*GIVEN DATA*
>> Start

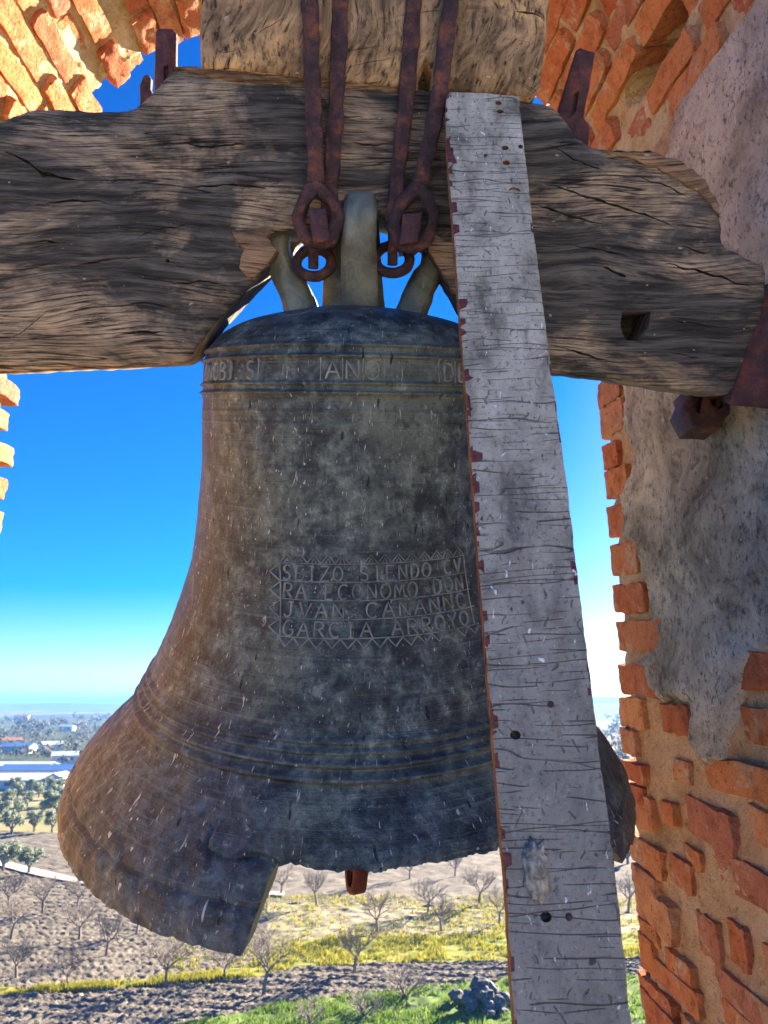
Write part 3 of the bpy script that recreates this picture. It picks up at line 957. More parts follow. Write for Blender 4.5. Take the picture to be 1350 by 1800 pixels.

>> End
>> Start

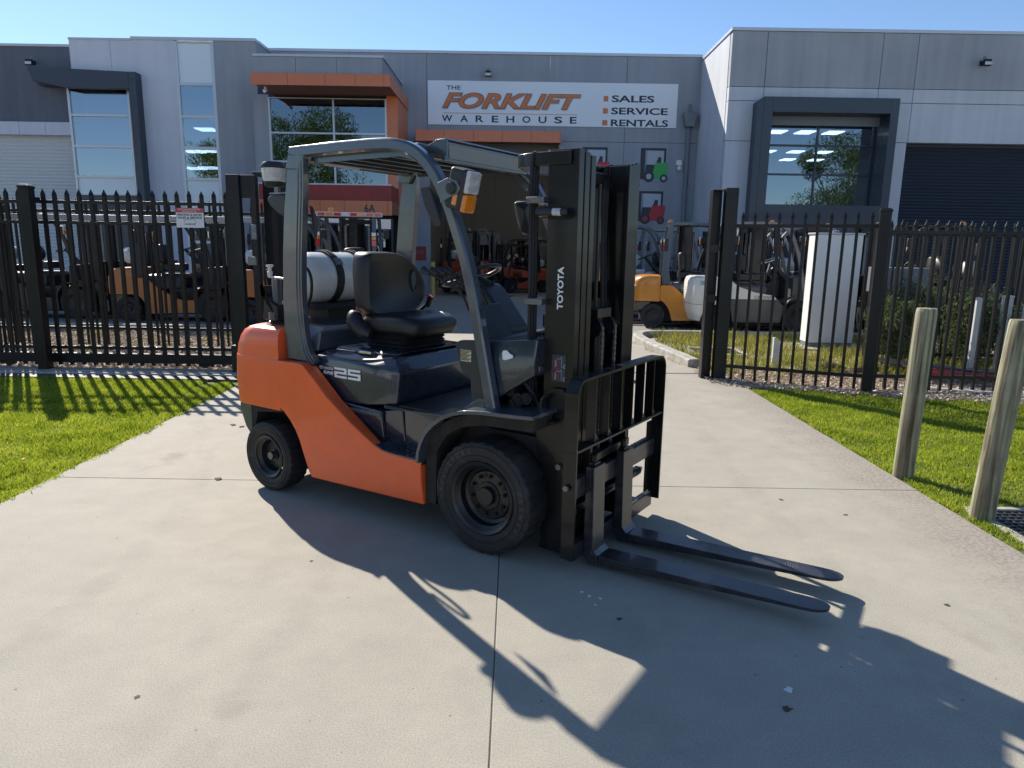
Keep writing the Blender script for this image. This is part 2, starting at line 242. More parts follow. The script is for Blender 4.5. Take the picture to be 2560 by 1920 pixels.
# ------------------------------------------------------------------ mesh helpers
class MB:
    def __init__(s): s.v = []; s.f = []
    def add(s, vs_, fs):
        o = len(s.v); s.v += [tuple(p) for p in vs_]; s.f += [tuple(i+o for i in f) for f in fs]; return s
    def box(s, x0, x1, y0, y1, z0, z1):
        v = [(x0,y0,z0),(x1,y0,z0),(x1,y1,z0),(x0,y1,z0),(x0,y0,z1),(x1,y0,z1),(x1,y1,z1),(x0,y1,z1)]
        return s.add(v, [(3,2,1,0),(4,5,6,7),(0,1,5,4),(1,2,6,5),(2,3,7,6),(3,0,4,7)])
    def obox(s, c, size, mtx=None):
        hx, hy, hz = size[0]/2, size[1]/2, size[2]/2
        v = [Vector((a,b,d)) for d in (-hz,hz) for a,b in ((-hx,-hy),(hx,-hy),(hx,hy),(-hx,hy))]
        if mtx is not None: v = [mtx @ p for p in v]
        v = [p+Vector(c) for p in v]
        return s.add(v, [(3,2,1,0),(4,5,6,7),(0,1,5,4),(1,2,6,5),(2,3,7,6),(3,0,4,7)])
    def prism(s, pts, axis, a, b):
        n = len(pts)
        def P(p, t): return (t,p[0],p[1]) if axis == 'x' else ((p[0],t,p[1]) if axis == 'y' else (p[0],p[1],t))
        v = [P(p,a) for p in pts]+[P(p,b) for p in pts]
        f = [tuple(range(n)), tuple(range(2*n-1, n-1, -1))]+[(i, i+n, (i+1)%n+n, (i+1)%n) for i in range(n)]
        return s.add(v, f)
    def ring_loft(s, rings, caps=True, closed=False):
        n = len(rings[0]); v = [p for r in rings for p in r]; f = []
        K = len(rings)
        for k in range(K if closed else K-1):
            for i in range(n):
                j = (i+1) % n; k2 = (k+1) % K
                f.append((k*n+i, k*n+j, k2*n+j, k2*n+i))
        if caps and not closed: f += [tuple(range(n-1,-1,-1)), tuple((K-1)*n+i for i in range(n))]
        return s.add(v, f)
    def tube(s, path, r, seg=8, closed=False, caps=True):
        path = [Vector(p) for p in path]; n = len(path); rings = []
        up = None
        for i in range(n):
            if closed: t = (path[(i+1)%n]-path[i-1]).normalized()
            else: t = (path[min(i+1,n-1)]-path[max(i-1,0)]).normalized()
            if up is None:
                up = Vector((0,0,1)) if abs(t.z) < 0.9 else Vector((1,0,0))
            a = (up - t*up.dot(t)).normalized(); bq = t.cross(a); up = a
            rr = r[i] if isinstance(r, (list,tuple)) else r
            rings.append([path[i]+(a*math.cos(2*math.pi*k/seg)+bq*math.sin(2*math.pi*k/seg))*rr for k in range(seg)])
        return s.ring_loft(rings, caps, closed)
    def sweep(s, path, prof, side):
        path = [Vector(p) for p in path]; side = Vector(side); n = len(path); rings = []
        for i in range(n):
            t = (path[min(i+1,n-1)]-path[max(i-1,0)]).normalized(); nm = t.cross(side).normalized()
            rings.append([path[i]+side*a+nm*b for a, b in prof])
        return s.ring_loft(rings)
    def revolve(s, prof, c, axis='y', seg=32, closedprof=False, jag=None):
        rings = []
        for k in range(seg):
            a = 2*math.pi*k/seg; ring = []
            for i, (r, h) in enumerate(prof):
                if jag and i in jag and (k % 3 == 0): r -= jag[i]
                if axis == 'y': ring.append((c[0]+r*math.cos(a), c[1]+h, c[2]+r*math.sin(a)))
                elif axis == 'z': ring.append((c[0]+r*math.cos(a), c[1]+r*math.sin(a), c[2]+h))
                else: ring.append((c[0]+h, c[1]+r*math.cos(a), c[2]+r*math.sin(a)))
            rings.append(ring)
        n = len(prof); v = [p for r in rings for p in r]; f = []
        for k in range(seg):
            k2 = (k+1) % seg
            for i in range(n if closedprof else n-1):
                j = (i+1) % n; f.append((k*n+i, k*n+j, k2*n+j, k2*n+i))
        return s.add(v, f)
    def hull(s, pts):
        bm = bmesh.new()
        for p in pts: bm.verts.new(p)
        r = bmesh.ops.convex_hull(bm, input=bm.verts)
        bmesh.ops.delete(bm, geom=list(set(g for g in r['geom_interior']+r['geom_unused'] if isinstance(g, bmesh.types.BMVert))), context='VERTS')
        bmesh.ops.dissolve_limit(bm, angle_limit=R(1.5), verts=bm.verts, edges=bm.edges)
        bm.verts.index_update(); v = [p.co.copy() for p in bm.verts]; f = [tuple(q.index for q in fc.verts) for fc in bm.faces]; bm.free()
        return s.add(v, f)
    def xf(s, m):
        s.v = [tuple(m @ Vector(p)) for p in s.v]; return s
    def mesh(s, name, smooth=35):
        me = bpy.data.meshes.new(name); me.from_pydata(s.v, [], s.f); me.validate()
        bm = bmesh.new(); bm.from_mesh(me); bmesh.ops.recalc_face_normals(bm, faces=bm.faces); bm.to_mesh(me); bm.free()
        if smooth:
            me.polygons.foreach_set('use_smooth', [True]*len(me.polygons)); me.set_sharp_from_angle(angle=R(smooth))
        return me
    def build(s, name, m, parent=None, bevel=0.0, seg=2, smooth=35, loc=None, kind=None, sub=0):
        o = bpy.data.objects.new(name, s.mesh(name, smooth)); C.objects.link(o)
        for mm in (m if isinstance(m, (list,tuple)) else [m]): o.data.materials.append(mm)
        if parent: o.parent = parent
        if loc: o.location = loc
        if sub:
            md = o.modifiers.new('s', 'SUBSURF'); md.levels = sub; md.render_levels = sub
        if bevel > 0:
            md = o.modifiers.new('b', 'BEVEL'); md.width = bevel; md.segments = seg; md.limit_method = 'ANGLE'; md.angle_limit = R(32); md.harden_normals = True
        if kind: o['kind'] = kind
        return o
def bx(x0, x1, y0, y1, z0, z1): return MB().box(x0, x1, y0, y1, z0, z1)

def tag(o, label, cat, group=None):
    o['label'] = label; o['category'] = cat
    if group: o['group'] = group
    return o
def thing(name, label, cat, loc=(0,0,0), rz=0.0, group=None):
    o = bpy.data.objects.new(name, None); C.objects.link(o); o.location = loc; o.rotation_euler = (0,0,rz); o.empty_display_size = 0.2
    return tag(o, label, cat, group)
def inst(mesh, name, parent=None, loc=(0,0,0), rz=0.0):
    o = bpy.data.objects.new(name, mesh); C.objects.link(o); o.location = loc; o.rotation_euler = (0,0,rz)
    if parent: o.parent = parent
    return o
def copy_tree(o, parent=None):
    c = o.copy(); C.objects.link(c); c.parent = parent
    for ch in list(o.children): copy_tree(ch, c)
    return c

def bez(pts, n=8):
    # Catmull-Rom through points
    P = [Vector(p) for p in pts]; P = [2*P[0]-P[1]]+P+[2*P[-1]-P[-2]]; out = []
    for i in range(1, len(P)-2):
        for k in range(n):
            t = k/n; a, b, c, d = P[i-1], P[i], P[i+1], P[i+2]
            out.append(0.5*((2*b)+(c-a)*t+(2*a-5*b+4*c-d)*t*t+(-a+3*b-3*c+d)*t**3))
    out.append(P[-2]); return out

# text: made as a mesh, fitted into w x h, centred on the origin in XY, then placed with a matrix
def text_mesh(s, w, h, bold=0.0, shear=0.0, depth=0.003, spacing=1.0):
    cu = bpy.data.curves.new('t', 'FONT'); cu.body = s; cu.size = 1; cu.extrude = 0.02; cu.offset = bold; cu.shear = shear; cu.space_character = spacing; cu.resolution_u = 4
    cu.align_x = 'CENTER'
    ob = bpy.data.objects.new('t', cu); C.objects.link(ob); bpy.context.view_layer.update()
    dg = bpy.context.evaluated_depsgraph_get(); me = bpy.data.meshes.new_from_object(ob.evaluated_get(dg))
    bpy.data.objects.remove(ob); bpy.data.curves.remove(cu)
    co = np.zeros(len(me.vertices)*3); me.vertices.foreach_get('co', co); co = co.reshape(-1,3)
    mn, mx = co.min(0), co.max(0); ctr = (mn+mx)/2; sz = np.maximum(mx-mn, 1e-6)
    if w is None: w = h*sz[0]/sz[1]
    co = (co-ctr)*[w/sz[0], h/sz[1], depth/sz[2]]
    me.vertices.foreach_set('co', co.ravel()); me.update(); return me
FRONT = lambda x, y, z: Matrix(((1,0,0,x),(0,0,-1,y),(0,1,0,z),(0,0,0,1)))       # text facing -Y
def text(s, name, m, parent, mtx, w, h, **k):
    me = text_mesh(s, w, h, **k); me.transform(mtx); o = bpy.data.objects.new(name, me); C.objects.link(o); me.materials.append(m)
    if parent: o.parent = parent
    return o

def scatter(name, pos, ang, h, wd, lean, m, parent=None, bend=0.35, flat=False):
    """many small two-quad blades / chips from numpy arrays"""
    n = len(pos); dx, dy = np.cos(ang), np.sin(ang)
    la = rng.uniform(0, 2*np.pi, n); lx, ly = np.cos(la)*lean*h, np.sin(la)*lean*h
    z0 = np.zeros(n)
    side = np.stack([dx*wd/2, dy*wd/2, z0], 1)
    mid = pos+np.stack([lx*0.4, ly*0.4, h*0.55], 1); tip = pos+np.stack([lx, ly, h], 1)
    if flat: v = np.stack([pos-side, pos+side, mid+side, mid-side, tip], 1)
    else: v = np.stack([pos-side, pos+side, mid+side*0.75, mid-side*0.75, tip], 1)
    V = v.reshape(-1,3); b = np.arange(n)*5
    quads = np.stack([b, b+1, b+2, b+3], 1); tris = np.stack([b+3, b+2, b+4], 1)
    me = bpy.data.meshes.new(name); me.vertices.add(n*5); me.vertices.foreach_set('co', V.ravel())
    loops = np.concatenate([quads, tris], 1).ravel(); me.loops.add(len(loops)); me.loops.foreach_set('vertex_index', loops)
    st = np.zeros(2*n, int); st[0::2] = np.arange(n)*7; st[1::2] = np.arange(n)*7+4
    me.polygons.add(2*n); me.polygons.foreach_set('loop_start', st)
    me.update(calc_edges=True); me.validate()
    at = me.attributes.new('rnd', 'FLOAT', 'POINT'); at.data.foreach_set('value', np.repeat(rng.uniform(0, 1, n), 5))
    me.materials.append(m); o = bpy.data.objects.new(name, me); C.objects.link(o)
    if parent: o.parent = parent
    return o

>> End

*SET TASK*
Using the listing above, list every line in which the string "script" occurs.

*FULL SOLUTION*
Write part 3 of the bpy script that recreates this picture. It picks up at line 957. More parts follow. Write for Blender 4.5. Take the picture to be 1350 by 1800 pixels.
Keep writing the Blender script for this image. This is part 2, starting at line 242. More parts follow. The script is for Blender 4.5. Take the picture to be 2560 by 1920 pixels.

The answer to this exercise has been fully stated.